Written exercise:
Everything from the line containing "Reconstruct this image" to the line containing "SC.camera = cam", both lines included, must be copied exactly; nothing else should be.

# Start of Material for the task

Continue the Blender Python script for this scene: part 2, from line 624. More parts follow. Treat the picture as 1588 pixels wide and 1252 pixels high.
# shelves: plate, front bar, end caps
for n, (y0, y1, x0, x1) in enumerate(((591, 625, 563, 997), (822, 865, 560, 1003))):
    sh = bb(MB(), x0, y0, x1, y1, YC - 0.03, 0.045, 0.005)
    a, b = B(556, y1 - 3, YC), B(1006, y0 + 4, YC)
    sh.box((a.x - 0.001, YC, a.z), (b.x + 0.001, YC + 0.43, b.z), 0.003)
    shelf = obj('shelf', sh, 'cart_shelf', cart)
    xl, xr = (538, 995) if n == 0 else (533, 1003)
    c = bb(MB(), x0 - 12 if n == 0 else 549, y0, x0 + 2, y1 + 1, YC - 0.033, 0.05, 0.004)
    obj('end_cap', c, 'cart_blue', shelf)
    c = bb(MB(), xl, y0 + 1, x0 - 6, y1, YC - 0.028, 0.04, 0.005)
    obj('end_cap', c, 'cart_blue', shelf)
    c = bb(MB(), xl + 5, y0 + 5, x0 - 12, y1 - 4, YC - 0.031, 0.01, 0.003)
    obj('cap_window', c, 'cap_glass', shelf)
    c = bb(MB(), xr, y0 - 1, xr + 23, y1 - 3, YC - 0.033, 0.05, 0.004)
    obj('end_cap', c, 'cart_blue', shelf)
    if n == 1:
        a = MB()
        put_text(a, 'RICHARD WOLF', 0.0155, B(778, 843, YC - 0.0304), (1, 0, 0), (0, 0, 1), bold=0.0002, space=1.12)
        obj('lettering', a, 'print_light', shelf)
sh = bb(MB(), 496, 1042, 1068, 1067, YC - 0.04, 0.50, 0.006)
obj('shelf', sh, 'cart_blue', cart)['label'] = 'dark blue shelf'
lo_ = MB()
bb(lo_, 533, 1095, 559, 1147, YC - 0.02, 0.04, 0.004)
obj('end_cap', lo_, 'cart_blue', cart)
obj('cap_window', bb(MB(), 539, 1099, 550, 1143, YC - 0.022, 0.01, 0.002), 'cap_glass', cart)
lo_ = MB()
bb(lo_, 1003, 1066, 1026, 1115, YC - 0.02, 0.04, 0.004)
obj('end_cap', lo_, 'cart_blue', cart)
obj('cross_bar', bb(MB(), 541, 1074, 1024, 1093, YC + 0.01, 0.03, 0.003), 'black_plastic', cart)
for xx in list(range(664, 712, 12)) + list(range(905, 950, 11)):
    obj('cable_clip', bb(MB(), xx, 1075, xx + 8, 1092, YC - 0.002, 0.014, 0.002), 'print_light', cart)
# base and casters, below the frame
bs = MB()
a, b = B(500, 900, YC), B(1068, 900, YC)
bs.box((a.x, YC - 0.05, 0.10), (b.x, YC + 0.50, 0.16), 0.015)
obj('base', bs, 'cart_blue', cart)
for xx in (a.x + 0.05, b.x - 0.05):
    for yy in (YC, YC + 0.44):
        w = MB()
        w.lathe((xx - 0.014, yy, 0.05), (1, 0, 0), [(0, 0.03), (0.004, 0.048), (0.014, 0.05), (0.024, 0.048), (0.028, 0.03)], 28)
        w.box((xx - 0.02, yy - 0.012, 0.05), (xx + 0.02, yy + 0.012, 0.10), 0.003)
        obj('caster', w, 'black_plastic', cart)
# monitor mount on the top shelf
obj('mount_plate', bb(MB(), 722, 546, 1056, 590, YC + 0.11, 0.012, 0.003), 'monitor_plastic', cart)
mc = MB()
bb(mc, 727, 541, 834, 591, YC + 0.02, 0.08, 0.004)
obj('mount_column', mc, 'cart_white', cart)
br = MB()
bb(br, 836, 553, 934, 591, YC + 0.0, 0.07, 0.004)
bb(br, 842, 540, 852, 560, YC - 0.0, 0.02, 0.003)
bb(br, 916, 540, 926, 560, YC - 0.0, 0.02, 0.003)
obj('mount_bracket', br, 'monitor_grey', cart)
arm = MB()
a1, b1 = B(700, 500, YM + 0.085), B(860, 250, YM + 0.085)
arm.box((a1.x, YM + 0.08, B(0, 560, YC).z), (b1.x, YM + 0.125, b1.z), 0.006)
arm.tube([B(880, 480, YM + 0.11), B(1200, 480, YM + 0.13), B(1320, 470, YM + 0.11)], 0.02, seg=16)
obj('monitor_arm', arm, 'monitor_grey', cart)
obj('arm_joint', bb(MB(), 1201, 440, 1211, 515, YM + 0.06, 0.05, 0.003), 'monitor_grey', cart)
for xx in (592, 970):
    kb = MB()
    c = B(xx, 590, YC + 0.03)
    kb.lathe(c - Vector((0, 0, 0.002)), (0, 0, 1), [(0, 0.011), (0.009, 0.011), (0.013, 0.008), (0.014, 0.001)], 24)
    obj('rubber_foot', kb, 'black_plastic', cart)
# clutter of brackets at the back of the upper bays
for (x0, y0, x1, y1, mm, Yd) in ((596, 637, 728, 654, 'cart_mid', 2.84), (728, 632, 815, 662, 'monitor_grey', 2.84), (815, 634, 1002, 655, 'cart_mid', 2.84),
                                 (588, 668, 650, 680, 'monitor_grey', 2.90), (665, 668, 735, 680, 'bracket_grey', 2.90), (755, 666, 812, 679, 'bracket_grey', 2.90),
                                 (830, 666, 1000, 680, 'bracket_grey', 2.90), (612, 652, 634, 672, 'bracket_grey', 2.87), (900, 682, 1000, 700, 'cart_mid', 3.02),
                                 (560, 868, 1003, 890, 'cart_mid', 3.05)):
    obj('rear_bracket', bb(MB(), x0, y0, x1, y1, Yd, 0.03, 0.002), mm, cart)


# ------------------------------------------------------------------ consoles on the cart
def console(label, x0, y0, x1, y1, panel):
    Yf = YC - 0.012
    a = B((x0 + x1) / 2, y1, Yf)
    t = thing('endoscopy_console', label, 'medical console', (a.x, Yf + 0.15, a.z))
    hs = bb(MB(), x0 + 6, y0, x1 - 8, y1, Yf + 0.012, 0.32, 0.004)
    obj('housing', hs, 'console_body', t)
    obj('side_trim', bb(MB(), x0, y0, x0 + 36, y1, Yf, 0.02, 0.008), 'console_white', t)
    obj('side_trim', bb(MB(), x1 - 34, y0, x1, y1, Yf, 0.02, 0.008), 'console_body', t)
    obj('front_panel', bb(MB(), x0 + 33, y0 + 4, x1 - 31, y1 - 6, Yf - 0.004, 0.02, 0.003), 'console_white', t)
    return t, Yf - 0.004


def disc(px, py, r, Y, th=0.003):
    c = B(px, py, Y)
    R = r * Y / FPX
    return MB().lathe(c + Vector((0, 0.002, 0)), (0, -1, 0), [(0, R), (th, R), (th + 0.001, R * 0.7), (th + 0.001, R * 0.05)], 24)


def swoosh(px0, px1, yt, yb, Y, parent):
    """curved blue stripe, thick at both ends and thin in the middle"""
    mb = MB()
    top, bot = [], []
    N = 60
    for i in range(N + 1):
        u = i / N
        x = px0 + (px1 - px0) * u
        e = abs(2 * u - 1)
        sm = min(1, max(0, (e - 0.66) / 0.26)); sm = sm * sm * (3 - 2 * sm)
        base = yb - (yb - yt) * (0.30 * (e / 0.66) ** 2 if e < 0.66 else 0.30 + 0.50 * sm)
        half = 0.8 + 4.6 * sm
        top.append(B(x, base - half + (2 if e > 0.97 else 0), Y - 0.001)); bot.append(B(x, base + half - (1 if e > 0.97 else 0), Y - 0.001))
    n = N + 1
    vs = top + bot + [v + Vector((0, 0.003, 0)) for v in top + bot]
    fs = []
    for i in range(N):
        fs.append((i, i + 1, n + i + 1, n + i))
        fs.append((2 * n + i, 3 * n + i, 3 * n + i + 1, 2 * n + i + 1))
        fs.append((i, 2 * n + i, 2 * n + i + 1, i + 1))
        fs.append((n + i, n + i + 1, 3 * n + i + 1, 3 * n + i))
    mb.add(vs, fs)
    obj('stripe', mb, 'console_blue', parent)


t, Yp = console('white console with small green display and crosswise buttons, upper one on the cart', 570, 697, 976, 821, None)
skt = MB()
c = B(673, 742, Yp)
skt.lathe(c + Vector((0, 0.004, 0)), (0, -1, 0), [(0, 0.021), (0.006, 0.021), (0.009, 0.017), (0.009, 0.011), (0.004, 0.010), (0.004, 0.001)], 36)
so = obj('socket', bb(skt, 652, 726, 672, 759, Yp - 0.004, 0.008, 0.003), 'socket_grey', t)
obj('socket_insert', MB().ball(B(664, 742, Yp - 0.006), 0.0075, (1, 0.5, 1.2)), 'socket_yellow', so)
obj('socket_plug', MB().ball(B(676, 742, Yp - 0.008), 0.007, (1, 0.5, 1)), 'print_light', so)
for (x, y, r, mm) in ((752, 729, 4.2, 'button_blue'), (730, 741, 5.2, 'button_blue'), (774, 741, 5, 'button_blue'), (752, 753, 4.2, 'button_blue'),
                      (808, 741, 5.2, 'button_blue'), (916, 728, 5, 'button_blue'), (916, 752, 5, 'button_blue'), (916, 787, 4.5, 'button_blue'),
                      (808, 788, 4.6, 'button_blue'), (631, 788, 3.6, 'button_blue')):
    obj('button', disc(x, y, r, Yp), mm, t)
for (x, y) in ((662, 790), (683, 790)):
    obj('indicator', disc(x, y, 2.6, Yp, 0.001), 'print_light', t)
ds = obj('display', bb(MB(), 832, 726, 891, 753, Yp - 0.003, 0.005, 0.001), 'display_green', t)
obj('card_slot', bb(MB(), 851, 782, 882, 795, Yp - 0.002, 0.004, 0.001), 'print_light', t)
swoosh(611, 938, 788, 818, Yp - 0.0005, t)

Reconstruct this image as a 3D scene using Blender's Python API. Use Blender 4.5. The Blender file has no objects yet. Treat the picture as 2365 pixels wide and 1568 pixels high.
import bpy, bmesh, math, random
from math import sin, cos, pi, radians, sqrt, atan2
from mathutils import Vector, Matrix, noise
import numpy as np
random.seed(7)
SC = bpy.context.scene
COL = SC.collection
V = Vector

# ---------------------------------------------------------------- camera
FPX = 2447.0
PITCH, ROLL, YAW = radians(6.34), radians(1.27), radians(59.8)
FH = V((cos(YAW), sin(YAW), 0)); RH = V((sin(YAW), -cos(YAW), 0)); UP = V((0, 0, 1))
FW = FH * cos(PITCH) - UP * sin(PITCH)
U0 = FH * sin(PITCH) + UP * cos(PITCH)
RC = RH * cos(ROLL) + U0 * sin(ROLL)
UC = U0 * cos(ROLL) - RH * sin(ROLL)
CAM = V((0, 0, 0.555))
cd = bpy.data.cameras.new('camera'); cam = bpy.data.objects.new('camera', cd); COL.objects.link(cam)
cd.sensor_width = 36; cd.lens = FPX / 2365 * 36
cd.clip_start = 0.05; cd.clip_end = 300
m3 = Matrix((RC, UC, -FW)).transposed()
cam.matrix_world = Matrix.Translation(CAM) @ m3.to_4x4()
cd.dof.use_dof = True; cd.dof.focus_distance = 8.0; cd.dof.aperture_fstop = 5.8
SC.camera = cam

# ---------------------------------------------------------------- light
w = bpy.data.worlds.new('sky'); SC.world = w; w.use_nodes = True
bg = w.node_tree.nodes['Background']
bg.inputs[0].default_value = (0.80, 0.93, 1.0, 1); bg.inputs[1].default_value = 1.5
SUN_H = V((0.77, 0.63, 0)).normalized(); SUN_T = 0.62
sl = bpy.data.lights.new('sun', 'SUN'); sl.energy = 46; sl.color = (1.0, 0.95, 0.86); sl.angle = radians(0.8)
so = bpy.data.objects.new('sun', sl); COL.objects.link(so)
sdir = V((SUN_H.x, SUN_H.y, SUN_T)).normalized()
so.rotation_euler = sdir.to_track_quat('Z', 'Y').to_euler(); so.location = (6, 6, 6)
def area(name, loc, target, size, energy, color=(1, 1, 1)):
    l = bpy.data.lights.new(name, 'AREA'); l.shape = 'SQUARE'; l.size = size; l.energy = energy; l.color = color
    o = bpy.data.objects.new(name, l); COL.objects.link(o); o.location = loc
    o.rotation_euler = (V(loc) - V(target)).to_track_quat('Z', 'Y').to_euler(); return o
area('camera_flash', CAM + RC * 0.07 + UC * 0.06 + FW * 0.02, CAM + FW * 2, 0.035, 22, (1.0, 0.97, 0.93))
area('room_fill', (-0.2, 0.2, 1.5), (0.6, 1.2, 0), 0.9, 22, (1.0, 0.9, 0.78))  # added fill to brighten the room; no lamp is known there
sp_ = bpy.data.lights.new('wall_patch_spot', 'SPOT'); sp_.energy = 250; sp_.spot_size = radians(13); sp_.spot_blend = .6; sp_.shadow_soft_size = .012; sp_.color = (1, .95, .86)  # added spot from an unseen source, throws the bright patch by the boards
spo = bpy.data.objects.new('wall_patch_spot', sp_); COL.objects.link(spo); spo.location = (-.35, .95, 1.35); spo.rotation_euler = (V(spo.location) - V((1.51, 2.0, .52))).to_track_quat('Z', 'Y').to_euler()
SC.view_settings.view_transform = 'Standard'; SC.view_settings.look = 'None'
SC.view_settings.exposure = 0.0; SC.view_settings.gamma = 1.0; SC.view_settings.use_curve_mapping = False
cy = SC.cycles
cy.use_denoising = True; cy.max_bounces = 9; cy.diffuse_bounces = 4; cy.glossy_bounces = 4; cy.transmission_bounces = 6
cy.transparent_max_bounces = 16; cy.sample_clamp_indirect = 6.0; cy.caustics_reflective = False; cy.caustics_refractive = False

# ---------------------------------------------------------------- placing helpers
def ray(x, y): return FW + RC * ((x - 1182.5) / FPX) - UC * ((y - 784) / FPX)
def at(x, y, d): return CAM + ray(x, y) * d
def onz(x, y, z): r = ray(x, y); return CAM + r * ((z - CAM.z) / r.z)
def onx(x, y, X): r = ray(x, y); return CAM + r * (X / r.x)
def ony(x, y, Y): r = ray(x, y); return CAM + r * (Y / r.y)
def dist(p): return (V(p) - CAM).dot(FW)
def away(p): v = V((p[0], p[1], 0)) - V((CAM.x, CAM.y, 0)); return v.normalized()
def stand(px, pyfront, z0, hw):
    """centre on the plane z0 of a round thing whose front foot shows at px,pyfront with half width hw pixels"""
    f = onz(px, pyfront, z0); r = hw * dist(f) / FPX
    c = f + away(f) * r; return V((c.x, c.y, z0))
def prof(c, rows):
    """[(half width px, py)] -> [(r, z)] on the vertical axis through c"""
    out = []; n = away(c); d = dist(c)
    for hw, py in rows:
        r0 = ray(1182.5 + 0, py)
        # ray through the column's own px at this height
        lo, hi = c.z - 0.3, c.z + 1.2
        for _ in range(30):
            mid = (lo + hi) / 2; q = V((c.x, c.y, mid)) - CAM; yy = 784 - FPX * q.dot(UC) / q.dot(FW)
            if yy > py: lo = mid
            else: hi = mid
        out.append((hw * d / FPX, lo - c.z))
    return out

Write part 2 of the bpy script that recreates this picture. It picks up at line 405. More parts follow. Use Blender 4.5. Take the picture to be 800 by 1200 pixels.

# End of Material for the task

Solution to the problem:
Reconstruct this image as a 3D scene using Blender's Python API. Use Blender 4.5. The Blender file has no objects yet. Treat the picture as 2365 pixels wide and 1568 pixels high.
import bpy, bmesh, math, random
from math import sin, cos, pi, radians, sqrt, atan2
from mathutils import Vector, Matrix, noise
import numpy as np
random.seed(7)
SC = bpy.context.scene
COL = SC.collection
V = Vector

# ---------------------------------------------------------------- camera
FPX = 2447.0
PITCH, ROLL, YAW = radians(6.34), radians(1.27), radians(59.8)
FH = V((cos(YAW), sin(YAW), 0)); RH = V((sin(YAW), -cos(YAW), 0)); UP = V((0, 0, 1))
FW = FH * cos(PITCH) - UP * sin(PITCH)
U0 = FH * sin(PITCH) + UP * cos(PITCH)
RC = RH * cos(ROLL) + U0 * sin(ROLL)
UC = U0 * cos(ROLL) - RH * sin(ROLL)
CAM = V((0, 0, 0.555))
cd = bpy.data.cameras.new('camera'); cam = bpy.data.objects.new('camera', cd); COL.objects.link(cam)
cd.sensor_width = 36; cd.lens = FPX / 2365 * 36
cd.clip_start = 0.05; cd.clip_end = 300
m3 = Matrix((RC, UC, -FW)).transposed()
cam.matrix_world = Matrix.Translation(CAM) @ m3.to_4x4()
cd.dof.use_dof = True; cd.dof.focus_distance = 8.0; cd.dof.aperture_fstop = 5.8
SC.camera = cam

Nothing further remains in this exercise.